The Night Before Christmas – Clement C. Moore

POINTS: 2 out of 10.

Bechdel: 0 points
Variety of characters: 0 points
Good story:  2 points
Discretionary ideological points: 0 points

So, I have a total weakness for Christmas, and all things Christmassy, and a bit of a soft spot for this poem. There are many, many picture book versions of this floating around in the world, and the one we read isn’t even the one I’m linking to above, but most of the ones I saw follow roughly the same illustrative gist.

Unsurprisingly, there is no Bechdel pass and not a person of colour to be seen. This isn’t really surprising given the poem’s origins. And there may well be versions of it that at least show people of colour, but the one we got was pretty ordinary, predictable fare.

So it scores pretty low, but you know, there’s something very timeless and charming about this piece of writing, and it is a classic for a reason. It is one of the more iconic bits of poetry in the Western canon, and it actually mostly stands up pretty well to the passing years.

C loved it – but C, like his mother, loves all things Christmas related, so this isn’t really much of a surprise. He was most put out that there was no sign of Rudolph, and I had to explain that this particular story was from before Rudolph joined the team. Ahem. When your five year old doesn’t realise the story is fiction… 😉

It’s still great though, after all these years. If you’re the sort of person who loves Christmas, well, you probably already are familiar with it, but if not, you should pick it up. Solid stuff.

Alfie’s Christmas – Shirley Hughes

More in the Series – Alfie
“More in the Series” scores the other books in a series where one (or more) of the books have made it into the 1001 Books list. Mostly because I’m a bit of a completionist. 

POINTS: 3 out of 10.

Bechdel: 0 point
Variety of characters: 1 point
Good story:  2 points
Discretionary ideological points: 0 points.

This is a pretty simple, straightforward Christmas book, with everything you’d expect a Christmas book to have. Presents, Santa, food, family. It has the lot.

No Bechdel pass, and one diversity point only because there is mention of Alfie’s family’s neighbours the “Santos” family. Which is a pretty low bar, but hey, even that low bar is so seldom met.

I do like that Alfie gives everyone presents – that despite the story still subscribing to the whole Father Christmas thing, the giving of gifts is still a feature. I got slightly frowny when Alfie got a scooter and Annie Rose got a fairy-princess outfit, because oh sigh the gender stuff, but in general it’s a pretty nifty little story.
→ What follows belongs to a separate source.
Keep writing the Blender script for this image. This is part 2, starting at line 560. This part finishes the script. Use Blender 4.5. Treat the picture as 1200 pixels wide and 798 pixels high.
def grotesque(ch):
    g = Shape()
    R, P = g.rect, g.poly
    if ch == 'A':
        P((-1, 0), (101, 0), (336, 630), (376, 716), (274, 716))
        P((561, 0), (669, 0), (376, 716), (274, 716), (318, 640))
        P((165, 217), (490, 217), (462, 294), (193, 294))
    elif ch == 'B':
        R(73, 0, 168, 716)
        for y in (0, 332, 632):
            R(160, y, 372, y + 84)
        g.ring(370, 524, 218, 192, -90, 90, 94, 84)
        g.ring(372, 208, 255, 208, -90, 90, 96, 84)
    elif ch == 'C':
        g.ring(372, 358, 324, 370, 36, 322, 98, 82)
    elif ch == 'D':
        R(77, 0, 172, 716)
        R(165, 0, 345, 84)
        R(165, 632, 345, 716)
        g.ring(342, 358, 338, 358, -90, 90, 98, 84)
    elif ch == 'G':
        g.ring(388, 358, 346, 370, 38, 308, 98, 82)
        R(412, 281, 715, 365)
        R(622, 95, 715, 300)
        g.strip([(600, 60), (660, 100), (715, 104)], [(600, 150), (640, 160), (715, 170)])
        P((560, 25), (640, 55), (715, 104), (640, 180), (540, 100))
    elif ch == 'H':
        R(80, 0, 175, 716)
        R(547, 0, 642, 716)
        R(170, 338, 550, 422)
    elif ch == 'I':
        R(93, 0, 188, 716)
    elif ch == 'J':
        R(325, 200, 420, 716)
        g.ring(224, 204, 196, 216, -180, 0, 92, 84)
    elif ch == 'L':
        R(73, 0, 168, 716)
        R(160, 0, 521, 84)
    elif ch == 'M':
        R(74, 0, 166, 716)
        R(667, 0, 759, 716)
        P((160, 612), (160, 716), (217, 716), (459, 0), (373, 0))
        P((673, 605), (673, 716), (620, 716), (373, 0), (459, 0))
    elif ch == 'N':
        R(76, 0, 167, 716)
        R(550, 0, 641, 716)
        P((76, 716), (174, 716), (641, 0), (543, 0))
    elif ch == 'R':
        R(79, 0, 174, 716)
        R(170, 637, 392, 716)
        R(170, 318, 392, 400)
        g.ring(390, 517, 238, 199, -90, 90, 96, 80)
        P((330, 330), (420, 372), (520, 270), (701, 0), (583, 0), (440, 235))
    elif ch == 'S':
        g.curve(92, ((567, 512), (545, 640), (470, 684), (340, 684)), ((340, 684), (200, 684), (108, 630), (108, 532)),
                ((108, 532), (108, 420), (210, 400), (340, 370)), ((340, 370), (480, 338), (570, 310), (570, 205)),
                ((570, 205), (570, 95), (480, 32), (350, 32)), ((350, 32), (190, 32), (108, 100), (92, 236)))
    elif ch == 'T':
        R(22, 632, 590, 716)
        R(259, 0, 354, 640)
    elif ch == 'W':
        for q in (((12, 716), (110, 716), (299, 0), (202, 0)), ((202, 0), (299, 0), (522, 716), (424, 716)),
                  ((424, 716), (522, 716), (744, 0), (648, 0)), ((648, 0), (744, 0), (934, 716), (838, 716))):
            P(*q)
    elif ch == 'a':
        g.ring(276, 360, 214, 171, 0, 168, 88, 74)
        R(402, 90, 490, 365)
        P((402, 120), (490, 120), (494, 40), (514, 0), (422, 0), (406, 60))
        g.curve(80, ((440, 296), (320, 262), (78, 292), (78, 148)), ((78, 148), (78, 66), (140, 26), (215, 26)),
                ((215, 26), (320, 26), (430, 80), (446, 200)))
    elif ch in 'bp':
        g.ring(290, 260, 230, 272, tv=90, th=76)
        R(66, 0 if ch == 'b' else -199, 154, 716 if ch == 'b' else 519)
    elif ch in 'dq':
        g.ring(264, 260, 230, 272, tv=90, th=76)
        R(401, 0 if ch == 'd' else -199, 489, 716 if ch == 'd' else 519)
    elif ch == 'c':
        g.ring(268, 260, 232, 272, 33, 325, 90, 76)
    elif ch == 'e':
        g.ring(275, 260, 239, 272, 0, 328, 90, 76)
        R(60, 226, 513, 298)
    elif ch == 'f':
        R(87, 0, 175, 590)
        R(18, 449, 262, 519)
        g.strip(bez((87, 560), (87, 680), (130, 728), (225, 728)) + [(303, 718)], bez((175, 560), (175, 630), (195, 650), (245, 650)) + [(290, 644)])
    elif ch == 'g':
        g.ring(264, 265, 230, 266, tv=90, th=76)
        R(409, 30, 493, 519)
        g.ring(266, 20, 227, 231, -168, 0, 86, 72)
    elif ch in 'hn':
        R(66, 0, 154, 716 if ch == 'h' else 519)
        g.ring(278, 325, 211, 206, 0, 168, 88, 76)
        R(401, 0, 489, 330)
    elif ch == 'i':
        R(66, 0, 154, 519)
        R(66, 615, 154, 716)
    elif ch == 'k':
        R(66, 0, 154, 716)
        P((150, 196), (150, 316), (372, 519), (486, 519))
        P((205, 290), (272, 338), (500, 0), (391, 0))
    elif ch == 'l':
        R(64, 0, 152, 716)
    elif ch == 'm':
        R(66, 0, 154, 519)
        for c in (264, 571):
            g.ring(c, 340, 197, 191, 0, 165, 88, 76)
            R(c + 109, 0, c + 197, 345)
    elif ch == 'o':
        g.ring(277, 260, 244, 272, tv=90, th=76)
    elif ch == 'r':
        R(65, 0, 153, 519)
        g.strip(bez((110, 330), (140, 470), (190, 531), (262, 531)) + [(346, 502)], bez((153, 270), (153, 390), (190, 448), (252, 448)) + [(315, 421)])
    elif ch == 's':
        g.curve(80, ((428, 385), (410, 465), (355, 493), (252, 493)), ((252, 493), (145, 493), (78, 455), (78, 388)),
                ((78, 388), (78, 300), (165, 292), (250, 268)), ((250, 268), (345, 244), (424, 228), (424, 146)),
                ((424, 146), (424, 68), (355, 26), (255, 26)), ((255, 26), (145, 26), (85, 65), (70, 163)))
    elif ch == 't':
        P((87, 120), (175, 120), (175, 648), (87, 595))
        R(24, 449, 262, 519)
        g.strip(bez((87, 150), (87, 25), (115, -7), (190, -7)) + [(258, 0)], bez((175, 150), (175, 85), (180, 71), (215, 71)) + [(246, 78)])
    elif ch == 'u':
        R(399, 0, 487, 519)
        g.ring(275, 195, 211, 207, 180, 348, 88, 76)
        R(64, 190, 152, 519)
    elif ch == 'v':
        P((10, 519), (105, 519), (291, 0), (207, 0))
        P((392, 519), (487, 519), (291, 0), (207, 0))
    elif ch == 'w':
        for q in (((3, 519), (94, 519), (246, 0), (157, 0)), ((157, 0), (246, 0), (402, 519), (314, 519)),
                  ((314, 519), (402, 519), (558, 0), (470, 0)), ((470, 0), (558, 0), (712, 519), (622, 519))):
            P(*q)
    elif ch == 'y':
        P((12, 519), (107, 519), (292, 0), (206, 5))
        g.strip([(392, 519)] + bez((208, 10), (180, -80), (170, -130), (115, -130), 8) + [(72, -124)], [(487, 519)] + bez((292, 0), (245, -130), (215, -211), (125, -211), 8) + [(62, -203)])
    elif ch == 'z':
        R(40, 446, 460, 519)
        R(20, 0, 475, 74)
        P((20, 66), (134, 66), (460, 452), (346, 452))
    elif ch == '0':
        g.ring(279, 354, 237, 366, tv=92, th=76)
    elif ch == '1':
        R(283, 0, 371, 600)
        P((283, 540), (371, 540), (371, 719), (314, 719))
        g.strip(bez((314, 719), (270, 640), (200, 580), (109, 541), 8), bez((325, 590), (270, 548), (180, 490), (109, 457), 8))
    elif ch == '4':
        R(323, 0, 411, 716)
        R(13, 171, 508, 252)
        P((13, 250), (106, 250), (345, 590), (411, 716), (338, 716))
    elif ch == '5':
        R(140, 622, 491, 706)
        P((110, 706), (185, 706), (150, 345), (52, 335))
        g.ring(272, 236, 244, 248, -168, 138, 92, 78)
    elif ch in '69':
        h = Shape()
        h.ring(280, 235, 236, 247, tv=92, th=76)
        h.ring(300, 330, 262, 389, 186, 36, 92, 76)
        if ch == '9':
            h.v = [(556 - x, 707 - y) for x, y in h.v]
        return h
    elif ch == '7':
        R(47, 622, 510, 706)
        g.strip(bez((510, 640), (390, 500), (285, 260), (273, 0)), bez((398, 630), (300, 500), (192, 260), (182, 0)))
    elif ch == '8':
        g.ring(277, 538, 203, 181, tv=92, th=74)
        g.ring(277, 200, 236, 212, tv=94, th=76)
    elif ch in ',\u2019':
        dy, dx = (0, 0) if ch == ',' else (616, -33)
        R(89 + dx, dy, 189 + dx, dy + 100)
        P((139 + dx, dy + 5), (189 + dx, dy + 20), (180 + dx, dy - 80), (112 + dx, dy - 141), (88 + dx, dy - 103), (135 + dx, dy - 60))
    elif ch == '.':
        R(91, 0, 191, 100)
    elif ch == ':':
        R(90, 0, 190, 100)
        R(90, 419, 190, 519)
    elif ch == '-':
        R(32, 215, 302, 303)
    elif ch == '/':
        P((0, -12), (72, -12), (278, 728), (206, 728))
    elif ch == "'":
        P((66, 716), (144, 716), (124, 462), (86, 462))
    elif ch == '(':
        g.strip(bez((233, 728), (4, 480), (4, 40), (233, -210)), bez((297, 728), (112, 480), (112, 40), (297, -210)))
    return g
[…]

There’s definitely nothing subversive happening here, but a family having a good family Christmas together is never a bad thing. I know a lot of people have jaded attitudes about Christmas, but my own childhood Christmases were always full of family and love and joy, so it does nothing but make me smile.

Also, bonus points for the great uncle from Australia, and the nod to the fact that in the Southern hemisphere Christmas is a summer thing. Hell yeah it is. 😉

Father Christmas – Raymond Briggs

POINTS: 2 out of 10.

Bechdel: 0 points
Variety of characters: 0 points
Good story:  2 points
Discretionary ideological points: 0 point.

This is a strange little book. I’ve encountered Briggs before (Fungus the Bogeyman, and The Snowman, both of which will show up later in this list), but I had never read this one. C also didn’t quite know what to make of it, since Briggs’ Father Christmas is a crotchety old grump who would definitely rather be on a sunny summer island somewhere than trawling through the snow delivering presents.

It doesn’t pass the Bechdel, since the only character who talks to FC is a milkman out very early on his rounds as FC is finishing up. It also doesn’t have any sign of any people of colour.

It’s an interesting book to read with a child though because most of the story happens in the pictures. I am a very text based person, so this is always a bit of a challenge for me, and one which I kind of enjoy, because it does make the whole experience a little more interactive and active. C and I chatted about the pictures and what was happening in them, and I read the bits of text that were there. I think challenging these norms of what makes “a story” with children is really important. So that aspect I really enjoyed.

I don’t know how I feel about this Father Christmas though. I am unashamedly a Christmas person – I love it. And at the end C said to me thoughtfully, “I don’t think Father Christmas is really this grumpy.” I kind of have to agree, kid. 😉

And there is something kind of sad about this lonely grumpy old man who does this thankless task every year he doesn’t even seem to enjoy. I dunno that I can really get on board with that.

It does raise interesting questions about taking people for granted, though, which was kind of interesting to talk about with C.

So I have mixed feelings about it. I want to like it, because I enjoy what Briggs’ does with picture books, and I like his aesthetic, but I’m not sure. What do you think?